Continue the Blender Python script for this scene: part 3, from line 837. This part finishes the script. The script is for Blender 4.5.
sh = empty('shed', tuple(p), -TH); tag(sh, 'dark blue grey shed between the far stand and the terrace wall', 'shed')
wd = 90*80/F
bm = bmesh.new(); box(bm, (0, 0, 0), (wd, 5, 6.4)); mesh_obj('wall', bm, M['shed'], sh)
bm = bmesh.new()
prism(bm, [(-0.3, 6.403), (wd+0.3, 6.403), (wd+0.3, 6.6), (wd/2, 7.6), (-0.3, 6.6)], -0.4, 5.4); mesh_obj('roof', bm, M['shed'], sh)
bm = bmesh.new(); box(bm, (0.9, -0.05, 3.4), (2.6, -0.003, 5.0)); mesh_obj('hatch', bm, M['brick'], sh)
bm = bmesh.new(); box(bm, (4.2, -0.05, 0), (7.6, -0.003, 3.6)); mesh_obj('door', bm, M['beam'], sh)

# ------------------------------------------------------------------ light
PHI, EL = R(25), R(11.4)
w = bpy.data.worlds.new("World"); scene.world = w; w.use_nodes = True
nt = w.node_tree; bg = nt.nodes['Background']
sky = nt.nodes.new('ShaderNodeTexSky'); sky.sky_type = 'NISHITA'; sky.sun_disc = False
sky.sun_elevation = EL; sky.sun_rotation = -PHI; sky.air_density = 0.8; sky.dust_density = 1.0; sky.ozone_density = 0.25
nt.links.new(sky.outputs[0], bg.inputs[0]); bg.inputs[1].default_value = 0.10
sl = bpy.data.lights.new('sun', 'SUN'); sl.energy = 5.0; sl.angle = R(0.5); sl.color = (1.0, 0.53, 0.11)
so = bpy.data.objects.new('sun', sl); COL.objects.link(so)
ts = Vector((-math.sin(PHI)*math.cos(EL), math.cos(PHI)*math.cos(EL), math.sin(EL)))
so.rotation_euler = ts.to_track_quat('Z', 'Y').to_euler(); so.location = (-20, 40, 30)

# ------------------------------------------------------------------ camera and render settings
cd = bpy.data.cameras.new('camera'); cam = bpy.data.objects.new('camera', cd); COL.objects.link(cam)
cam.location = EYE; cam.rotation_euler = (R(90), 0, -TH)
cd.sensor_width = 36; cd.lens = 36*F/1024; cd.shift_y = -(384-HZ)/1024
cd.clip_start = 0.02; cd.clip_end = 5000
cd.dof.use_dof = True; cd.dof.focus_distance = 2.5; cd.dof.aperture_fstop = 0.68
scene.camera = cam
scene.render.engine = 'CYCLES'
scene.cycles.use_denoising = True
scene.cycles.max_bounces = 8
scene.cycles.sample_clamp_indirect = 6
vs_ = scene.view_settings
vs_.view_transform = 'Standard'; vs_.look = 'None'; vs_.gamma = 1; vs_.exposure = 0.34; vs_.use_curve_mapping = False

=====

**Task requirements:**
Identify each line containing the string "scene" and copy it out.

**Written reply:**
Continue the Blender Python script for this scene: part 3, from line 837. This part finishes the script. The script is for Blender 4.5.
w = bpy.data.worlds.new("World"); scene.world = w; w.use_nodes = True
scene.camera = cam
scene.render.engine = 'CYCLES'
scene.cycles.use_denoising = True
scene.cycles.max_bounces = 8
scene.cycles.sample_clamp_indirect = 6
vs_ = scene.view_settings